Thirty years on, Chichester Festival is staging Strauss's Seven Doors, a collection of eleven sketches in a language that, if we're honest, most of us cannot understand! The fact that translation is by Jeremy Sams ought perhaps to put us on guard. Not that I wish for a moment to impugn his German, rather I'm suspicious of one who "translates" not only from German and French but also from English.

My problem with Seven Doors is how much is Strauss and how much Sams, albeit with the memory of his Out Of This World ringing still delightfully in my ears. And why the inimical strains of the 20s/30s Berlin Comedy Harmonists group which makes me, at any rate, wander off in altogether different directions?

But the point of it all seems to be made succinctly in sketch No 8 in which suicide Steven Beard discovers he must spend eternity with an Daniel Abelson's empty headed youngster.

Elsewhere, the Prophet of Doom (Steven Beard) is deaf to his Interviewer (Darlene Johnson) while He and She (George Couyas and Fiona Dunn) argue about whether they were just too happy to notice there was nobody at their wedding.
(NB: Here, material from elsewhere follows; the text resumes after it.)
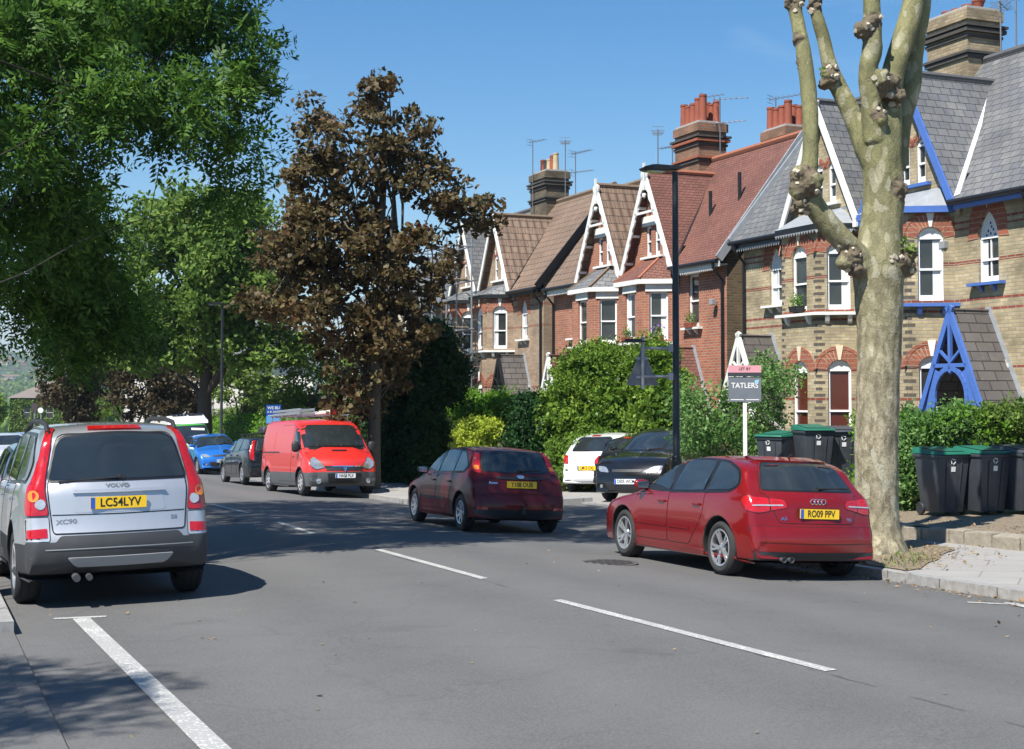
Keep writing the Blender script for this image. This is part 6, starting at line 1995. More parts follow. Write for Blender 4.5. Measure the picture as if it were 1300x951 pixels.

As if there were any doubt about it, Sophie-Louise Dann's Woman is informed by the Man (Steven Ventura) that it's her lot to spend the rest of her life with a quiz show loser.

Hell, as we have been reminded before, is other people - but what about ourselves?

Two great delights of Chichester's Seven Doors are that director Martin Duncan's production moves at a spanking pace and the actors all are in deadly earnest.

The production continues in repertory.